Rozpacz po śmierci uwielbianego muzyka. “Jeszcze się spotkamy”. Poruszające słowa jego przyjaciela z zespołu
Media obiegła informacja o śmierci znanego polskiego muzyka. Gwiazdor disco-polo zmarł 6 stycznia w wieku zaledwie 50 lat. Jak się okazało, mężczyzna miał zawał serca. Współpracownicy Mariusza Borka złożyli wzruszające kondolencje dla rodziny zmarłego. Wiemy też, kiedy nastąpi ostatnie pożegnanie muzyka i jakie życzenia w tej kwestii ma rodzina. Emocjonalną wypowiedź wygłosił również jeden z najbliższych przyjaciół mężczyzny. Te słowa pozostaną w sercach na długo.
Znany muzyk nie żyje
Media obiegła przykra informacja o śmierci znanego gwiazdora disco-polo. Mariusz Borek, założyciel zespołu Skalar zmarł 6 stycznia na zawał serca w wieku zaledwie 50 lat . Informację o tragedii przekazał profil zrzeszający fanów grupy na Facebooku. Pozostali członkowie zespołu złożyli rodzinie i najbliższym kondolencje.
Znamy już także informacje dotyczące ostatniego pożegnania muzyka. Pogrzeb Mariusza Borka odbędzie się 9 stycznia o godzinie 9:45 w kościele pod wezwaniem Św. Ap. Piotra i Pawła w Łapach. Pogrążona w żalu rodzina prosi o przekazanie ofiary na Mszę Świętą w intencji mężczyzny, zamiast kupowania kwiatów na grób.
Muzyk disco-polo i jego kariera
Działalność zespołu Skalar była znana niemal w całej Polsce. Grupa założona przez Mariusza Borka w 1991 roku w Brańsku zadebiutowała siedem lat później z kasetą zatytułowaną “Powiedz mi”. Utwór o tym samym tytule doczekał się również teledysku, który został zrealizowany w Nowym Jorku. W 1999 roku zespół wziął udział w półfinałowym koncercie IV Ogólnopolskiego Festiwalu Muzyki Disco Polo i Dance w Koszalinie.
Grupa doczekała się łącznie 5 albumów muzycznych.
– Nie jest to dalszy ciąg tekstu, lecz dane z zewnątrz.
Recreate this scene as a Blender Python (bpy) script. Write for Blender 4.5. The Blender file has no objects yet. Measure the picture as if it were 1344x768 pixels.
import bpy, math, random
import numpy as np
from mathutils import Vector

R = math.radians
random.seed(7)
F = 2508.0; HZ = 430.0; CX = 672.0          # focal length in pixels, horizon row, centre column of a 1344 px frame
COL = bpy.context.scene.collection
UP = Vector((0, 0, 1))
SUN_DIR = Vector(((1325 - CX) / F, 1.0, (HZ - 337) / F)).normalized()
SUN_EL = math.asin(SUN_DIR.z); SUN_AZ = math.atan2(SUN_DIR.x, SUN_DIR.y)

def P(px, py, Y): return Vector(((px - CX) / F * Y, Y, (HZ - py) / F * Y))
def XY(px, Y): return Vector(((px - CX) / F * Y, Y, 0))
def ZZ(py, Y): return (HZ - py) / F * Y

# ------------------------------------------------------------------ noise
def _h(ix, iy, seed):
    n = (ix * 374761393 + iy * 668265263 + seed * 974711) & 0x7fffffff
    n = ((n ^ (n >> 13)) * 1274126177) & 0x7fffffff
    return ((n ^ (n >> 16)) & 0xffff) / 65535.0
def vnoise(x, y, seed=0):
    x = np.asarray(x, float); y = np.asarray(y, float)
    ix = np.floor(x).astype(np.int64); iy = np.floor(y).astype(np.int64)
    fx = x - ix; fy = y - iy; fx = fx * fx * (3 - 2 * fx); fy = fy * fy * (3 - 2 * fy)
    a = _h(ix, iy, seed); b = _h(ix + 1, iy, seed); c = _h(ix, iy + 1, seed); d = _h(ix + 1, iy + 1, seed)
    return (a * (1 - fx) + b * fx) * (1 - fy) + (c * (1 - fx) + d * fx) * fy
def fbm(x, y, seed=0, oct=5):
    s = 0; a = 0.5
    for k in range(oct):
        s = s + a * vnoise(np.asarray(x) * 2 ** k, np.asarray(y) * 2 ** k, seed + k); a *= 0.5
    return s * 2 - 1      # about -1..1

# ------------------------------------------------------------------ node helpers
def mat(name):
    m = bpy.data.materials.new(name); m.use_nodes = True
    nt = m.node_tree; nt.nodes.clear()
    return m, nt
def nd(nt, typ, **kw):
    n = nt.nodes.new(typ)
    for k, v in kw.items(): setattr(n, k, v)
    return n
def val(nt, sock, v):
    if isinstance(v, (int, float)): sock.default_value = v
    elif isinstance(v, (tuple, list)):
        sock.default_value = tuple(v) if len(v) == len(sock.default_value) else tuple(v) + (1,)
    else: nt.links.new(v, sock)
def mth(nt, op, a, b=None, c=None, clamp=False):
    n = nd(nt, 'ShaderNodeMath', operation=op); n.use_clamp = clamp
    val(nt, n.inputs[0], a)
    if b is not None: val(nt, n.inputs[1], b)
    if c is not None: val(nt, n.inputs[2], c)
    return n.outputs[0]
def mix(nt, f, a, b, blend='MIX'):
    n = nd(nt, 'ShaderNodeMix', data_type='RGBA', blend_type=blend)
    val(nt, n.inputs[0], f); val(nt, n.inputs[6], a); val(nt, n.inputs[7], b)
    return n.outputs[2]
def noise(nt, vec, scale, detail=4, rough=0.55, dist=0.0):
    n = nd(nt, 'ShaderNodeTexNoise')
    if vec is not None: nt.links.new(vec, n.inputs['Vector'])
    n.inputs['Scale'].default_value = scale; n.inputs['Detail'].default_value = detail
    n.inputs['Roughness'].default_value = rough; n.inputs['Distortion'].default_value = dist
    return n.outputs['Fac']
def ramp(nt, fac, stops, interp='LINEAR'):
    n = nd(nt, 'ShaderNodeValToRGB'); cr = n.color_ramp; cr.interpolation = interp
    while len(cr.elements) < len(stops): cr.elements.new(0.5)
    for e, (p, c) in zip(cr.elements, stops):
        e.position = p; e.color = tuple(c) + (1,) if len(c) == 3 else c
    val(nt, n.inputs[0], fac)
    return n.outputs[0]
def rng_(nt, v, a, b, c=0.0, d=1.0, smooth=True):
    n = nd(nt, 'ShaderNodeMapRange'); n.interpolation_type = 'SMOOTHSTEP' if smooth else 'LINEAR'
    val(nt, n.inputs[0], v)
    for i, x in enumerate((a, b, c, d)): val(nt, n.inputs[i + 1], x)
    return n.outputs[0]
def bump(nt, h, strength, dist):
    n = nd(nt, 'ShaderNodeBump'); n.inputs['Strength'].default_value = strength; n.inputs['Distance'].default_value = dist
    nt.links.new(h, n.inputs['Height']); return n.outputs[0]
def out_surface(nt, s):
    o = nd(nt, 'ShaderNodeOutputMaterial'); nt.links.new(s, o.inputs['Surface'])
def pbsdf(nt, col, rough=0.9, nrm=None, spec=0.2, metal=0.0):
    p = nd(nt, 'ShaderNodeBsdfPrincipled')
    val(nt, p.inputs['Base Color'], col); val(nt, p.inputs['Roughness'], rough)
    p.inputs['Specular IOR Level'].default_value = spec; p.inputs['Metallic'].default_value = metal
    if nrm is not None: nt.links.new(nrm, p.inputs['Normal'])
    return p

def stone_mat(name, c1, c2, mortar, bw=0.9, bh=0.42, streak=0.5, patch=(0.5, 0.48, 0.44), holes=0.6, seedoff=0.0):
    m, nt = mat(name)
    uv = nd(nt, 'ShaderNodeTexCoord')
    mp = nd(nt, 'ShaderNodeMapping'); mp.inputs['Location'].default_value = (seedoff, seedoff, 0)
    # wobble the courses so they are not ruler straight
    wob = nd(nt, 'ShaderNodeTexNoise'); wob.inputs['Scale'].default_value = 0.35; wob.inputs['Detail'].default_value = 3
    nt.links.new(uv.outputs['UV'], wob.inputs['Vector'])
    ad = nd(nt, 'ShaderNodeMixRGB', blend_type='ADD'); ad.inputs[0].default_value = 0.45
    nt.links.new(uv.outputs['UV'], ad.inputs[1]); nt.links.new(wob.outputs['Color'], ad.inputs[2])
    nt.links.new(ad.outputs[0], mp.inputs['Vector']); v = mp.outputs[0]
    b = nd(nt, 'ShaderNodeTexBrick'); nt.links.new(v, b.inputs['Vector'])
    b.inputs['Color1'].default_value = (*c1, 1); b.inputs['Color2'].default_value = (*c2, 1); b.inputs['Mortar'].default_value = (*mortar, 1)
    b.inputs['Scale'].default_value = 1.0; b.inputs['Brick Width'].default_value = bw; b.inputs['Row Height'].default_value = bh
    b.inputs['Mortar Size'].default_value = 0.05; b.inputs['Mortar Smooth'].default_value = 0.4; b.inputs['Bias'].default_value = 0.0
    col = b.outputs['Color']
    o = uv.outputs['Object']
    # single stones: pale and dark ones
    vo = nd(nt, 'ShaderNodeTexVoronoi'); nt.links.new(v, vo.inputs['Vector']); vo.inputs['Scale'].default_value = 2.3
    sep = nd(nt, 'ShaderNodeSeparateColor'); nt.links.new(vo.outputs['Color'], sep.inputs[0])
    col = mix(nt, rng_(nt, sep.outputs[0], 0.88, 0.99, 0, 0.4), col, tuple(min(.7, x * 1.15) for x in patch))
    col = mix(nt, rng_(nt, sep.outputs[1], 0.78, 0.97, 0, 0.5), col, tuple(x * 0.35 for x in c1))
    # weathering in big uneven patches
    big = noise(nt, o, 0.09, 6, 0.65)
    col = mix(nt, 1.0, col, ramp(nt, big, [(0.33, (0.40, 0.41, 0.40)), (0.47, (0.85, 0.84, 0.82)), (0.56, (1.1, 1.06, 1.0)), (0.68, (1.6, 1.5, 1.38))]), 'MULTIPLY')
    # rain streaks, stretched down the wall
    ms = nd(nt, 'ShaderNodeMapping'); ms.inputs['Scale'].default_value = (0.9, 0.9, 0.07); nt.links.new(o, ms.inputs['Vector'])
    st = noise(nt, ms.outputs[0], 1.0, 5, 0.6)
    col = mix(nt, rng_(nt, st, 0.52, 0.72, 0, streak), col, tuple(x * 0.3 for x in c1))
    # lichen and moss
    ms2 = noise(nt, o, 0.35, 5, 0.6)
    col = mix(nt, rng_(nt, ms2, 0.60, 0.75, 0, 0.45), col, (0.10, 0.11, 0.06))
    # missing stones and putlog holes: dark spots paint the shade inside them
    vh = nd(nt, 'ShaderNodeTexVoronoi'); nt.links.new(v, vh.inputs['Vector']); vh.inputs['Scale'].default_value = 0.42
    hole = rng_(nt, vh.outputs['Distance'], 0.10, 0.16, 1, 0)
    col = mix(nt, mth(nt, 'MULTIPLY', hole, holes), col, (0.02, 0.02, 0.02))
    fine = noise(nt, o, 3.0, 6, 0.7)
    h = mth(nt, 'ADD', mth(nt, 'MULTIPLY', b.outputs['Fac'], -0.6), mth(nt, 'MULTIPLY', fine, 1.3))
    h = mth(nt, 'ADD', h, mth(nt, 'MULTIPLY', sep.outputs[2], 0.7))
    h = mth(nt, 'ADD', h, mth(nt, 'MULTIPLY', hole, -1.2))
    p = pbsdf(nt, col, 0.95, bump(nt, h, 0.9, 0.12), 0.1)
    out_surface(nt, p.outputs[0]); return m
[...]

Do ich najpopularniejszych utworów należą ; “W tę noc”, “Promienie”, “Żółty ananas” oraz “Kochanek” . Po kilku rotacjach, od 2012 roku zespół utrzymywał się w stałym składzie. Należał do niego Mariusz Borek w roli założyciela, Łukasz Sawicki i Paweł Rogowski.
Znany muzyk disco-polo zmarł - przyjaciel przerwał milczenie
Dzień po śmierci Mariusza Borka, do głosu doszedł jeden z jego kolegów. Mowa o Ireneuszu Perkowskim, pierwszym współpracownikiem muzyka i współzałożycielem zespołu Skalar . Podzielił się on wspomnieniami o przyjacielu i zdecydowanie nie krył wzruszenia. Poruszająca wypowiedź opatrzona została nekrologiem zawierającym szczegółowe informacje związane z ostatnim pożegnaniem mężczyzny .
"Mariusz, do zobaczenia po drugiej stronie, mówią że lepszej i spokojniejszej. To MY stworzyliśmy coś co zostanie na zawsze „SKALAR.” Pamiętam początki, jak były wielkie plany, chcieliśmy, żeby o nas było głośno. I udało się, słyszała nasz cała Polska. Pierwsze koncerty, nowe wyzwanie, ale daliśmy rade. Mamy wspólną historię, która nigdy nie zginie, mamy nasze wspomnienia, które zawsze zostaną w pamięci. Później nasze drogi się rozeszły, każdy z Nas poszedł w swoja stronę, tak miało być, tak to było gdzieś zapisane. Jeszcze się spotkamy, tam gdzie każdy z nas będzie i zagramy razem na jednej scenie. Do zobaczenia."
- czytamy na Instagramie Ireneusza Perkowskiego.